Graveslab, Athenry, Co. Galway
Co. Galway |
Tombs & Memorials
A graveslab broken in two pieces and lying on a chancel floor might seem like a casualty of time, but this particular stone in Athenry's Dominican church preserves something more specific: the name and lineage of a woman commemorated in 1615, her identity spelled out in Latin around the margin of a slab that has not moved far from where it was likely first laid.

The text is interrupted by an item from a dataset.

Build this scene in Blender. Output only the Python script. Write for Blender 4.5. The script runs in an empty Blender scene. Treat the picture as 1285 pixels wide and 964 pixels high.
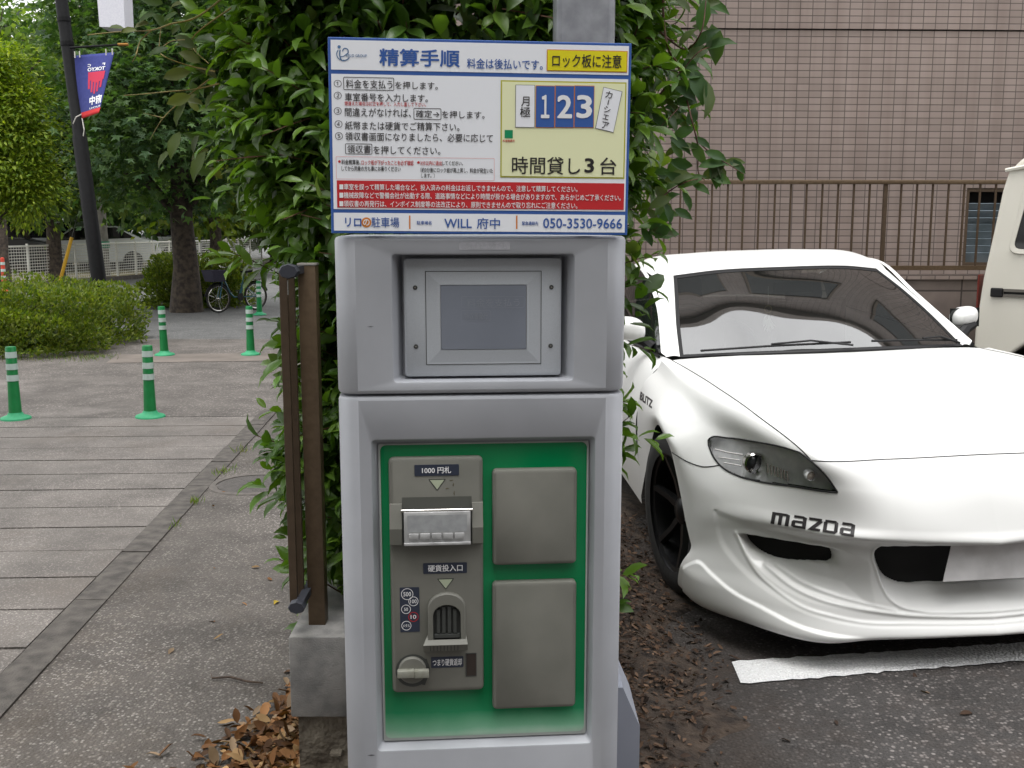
import bpy, bmesh, math, random
import numpy as np
from mathutils import Vector, Matrix
from mathutils.bvhtree import BVHTree

random.seed(7)
rng = np.random.default_rng(7)
R = math.radians
scene = bpy.context.scene
COL = scene.collection

# ------------------------------------------------------------------ camera
F_PX, CX, CY, HOR, EYE = 1300.0, 642.5, 482.0, 283.0, 1.46
PITCH = math.atan((CY - HOR) / F_PX)
cam_d = bpy.data.cameras.new('camera')
cam_d.sensor_width = 36.0
cam_d.lens = 36.0 * F_PX / 1285.0
cam_d.clip_start = 0.05
cam_d.clip_end = 2000
cam = bpy.data.objects.new('camera', cam_d)
COL.objects.link(cam)
cam.location = (0, 0, EYE)
cam.rotation_euler = (R(90) - PITCH, 0, 0)
scene.camera = cam

# ------------------------------------------------------------------ sky, sun, exposure
CLOUD = 10.0
SUN_EL, SUN_AZ = 78.0, 190.0      # azimuth, clockwise from +Y
world = bpy.data.worlds.new('World')
scene.world = world
world.use_nodes = True
nt = world.node_tree
nt.nodes.clear()
sky = nt.nodes.new('ShaderNodeTexSky')
sky.sky_type = 'NISHITA'
sky.sun_disc = False
sky.sun_elevation = R(SUN_EL)
sky.sun_rotation = R(SUN_AZ)
sky.air_density = 1.0
sky.dust_density = 4.0
hsv = nt.nodes.new('ShaderNodeHueSaturation')
hsv.inputs['Saturation'].default_value = 0.12
hsv.inputs['Value'].default_value = 0.7
bg = nt.nodes.new('ShaderNodeBackground')
bg.inputs['Strength'].default_value = 0.15
wo = nt.nodes.new('ShaderNodeOutputWorld')
nt.links.new(sky.outputs[0], hsv.inputs['Color'])
# thin bright cloud layer over the clear sky, brightest overhead
tcw = nt.nodes.new('ShaderNodeTexCoord')
sxw = nt.nodes.new('ShaderNodeSeparateXYZ')
nt.links.new(tcw.outputs['Generated'], sxw.inputs[0])
mrw = nt.nodes.new('ShaderNodeMapRange')
mrw.inputs['From Min'].default_value = 0.0
mrw.inputs['From Max'].default_value = 1.0
mrw.inputs['To Min'].default_value = CLOUD * 0.36
mrw.inputs['To Max'].default_value = CLOUD
nt.links.new(sxw.outputs['Z'], mrw.inputs['Value'])
cn = nt.nodes.new('ShaderNodeTexNoise')
cn.inputs['Scale'].default_value = 2.2
cn.inputs['Detail'].default_value = 5
nt.links.new(tcw.outputs['Generated'], cn.inputs['Vector'])
mc_ = nt.nodes.new('ShaderNodeMapRange')
mc_.inputs['From Min'].default_value = 0.3
mc_.inputs['From Max'].default_value = 0.7
mc_.inputs['To Min'].default_value = 0.72
mc_.inputs['To Max'].default_value = 1.22
nt.links.new(cn.outputs['Fac'], mc_.inputs['Value'])
mul_ = nt.nodes.new('ShaderNodeMath'); mul_.operation = 'MULTIPLY'
nt.links.new(mrw.outputs[0], mul_.inputs[0]); nt.links.new(mc_.outputs[0], mul_.inputs[1])
cc = nt.nodes.new('ShaderNodeCombineColor')
for i_ in range(3):
    nt.links.new(mul_.outputs[0], cc.inputs[i_])
addn = nt.nodes.new('ShaderNodeMix'); addn.data_type = 'RGBA'; addn.blend_type = 'ADD'
addn.inputs['Factor'].default_value = 1.0
nt.links.new(hsv.outputs[0], addn.inputs['A']); nt.links.new(cc.outputs[0], addn.inputs['B'])
nt.links.new(addn.outputs['Result'], bg.inputs['Color'])
nt.links.new(bg.outputs[0], wo.inputs['Surface'])

sun_d = bpy.data.lights.new('sun', 'SUN')
sun_d.energy = 0.9
sun_d.angle = R(25)
sun_d.color = (1.0, 0.985, 0.965)
sun = bpy.data.objects.new('sun', sun_d)
COL.objects.link(sun)
sd = Vector((math.sin(R(SUN_AZ)) * math.cos(R(SUN_EL)), math.cos(R(SUN_AZ)) * math.cos(R(SUN_EL)), math.sin(R(SUN_EL))))
sun.rotation_euler = (-sd).to_track_quat('-Z', 'Y').to_euler()

vs = scene.view_settings
vs.view_transform = 'Standard'
vs.look = 'None'
vs.gamma = 1.0
vs.use_curve_mapping = False
vs.exposure = 0.4
scene.cycles.use_denoising = True
scene.cycles.max_bounces = 8
scene.cycles.transparent_max_bounces = 12
scene.cycles.sample_clamp_indirect = 6.0

# ------------------------------------------------------------------ survey helpers (pixel ray to real point)
_c, _s = math.cos(PITCH), math.sin(PITCH)


def ray(px, py):
    a, b = (px - CX) / F_PX, (CY - py) / F_PX
    return Vector((a, _c + b * _s, -_s + b * _c))


def gnd(px, py, z=0.0):
    r = ray(px, py)
    t = (z - EYE) / r.z
    return Vector((r.x * t, r.y * t, z))


def at(px, py, Y):
    r = ray(px, py)
    t = Y / r.y
    return Vector((r.x * t, Y, EYE + r.z * t))


def to_px(P):
    P = np.asarray(P, float)
    x, y, z = P[..., 0], P[..., 1], P[..., 2] - EYE
    d = y * _c - z * _s
    v = y * _s + z * _c
    return np.stack([CX + F_PX * x / d, CY - F_PX * v / d], -1)


# ------------------------------------------------------------------ object helpers
def S(r, g, b):
    f = lambda c: (c / 255 / 12.92) if c / 255 <= 0.04045 else ((c / 255 + 0.055) / 1.055) ** 2.4
    return (f(r), f(g), f(b), 1.0)


def tag(o, label=None, cat=None, group=None, kind=None):
    if label: o['label'] = label
    if cat: o['category'] = cat
    if group: o['group'] = group
    if kind: o['kind'] = kind
    return o


def empty(name, loc=(0, 0, 0), rz=0.0, ry=0.0, label=None, cat=None, group=None):
    o = bpy.data.objects.new(name, None)
    COL.objects.link(o)
    o.location = loc
    o.rotation_euler = (0, ry, rz)
    o.empty_display_size = 0.1
    return tag(o, label, cat, group)


def link(name, me, mats, parent=None, world=False):
    o = bpy.data.objects.new(name, me)
    COL.objects.link(o)
    if not isinstance(mats, (list, tuple)):
        mats = [mats]
    for m in mats:
        me.materials.append(m)
    if parent is not None:
        o.parent = parent
        if world and parent.type == 'EMPTY':
            o.matrix_parent_inverse = parent.matrix_basis.inverted()
    return o


def np_mesh(name, V, faces, smooth=False, mi=None, sharp=None):
    """faces: list of tuples or int array (n,k)"""
    me = bpy.data.meshes.new(name)
    V = np.asarray(V, np.float32)
    if isinstance(faces, np.ndarray):
        n, k = faces.shape
        me.vertices.add(len(V))
        me.vertices.foreach_set('co', V.ravel())
        me.loops.add(n * k)
        me.loops.foreach_set('vertex_index', faces.astype(np.int32).ravel())
        me.polygons.add(n)
        me.polygons.foreach_set('loop_start', np.arange(0, n * k, k, dtype=np.int32))
        me.update(calc_edges=True)
    else:
        me.from_pydata(V.tolist(), [], [tuple(int(i) for i in f) for f in faces])
    if mi is not None:
        me.polygons.foreach_set('material_index', np.asarray(mi, np.int32))
    me.polygons.foreach_set('use_smooth', np.full(len(me.polygons), bool(smooth)))
    if smooth and sharp:
        me.set_sharp_from_angle(angle=R(sharp))
    me.update()
    return me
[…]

The stone measures 1.73 metres in length and tapers slightly toward the base, with the lower corners cut obliquely rather than squared off, a subtle refinement that gives it a coffin-like outline without being crude about it. Its decoration, as described by the scholar R.A.S. Macalister in 1913, consists of a circular foliation where a cross-head would normally appear, combined with a plaited stem running down the shaft and ending in a clean horizontal termination. The marginal inscription, partially legible and partially uncertain, identifies the person commemorated as Mariota de Burgo, daughter of one Walter, with a title suggesting baronial rank. The de Burgos, a powerful Anglo-Norman family whose name is also rendered Burke, had deep roots in Connacht from the twelfth century onward, and by the early seventeenth century branches of the family were spread across Galway and Mayo. The phrase "preces fundite", meaning roughly "pour forth prayers", is a conventional appeal to those who read the stone to pray for the soul of the deceased, a formula common on Catholic memorial slabs of this period. The slab sits close to the south pier of the tower, in the chancel of the Dominican priory, a friary founded in Athenry in the thirteenth century and now maintained as a national monument.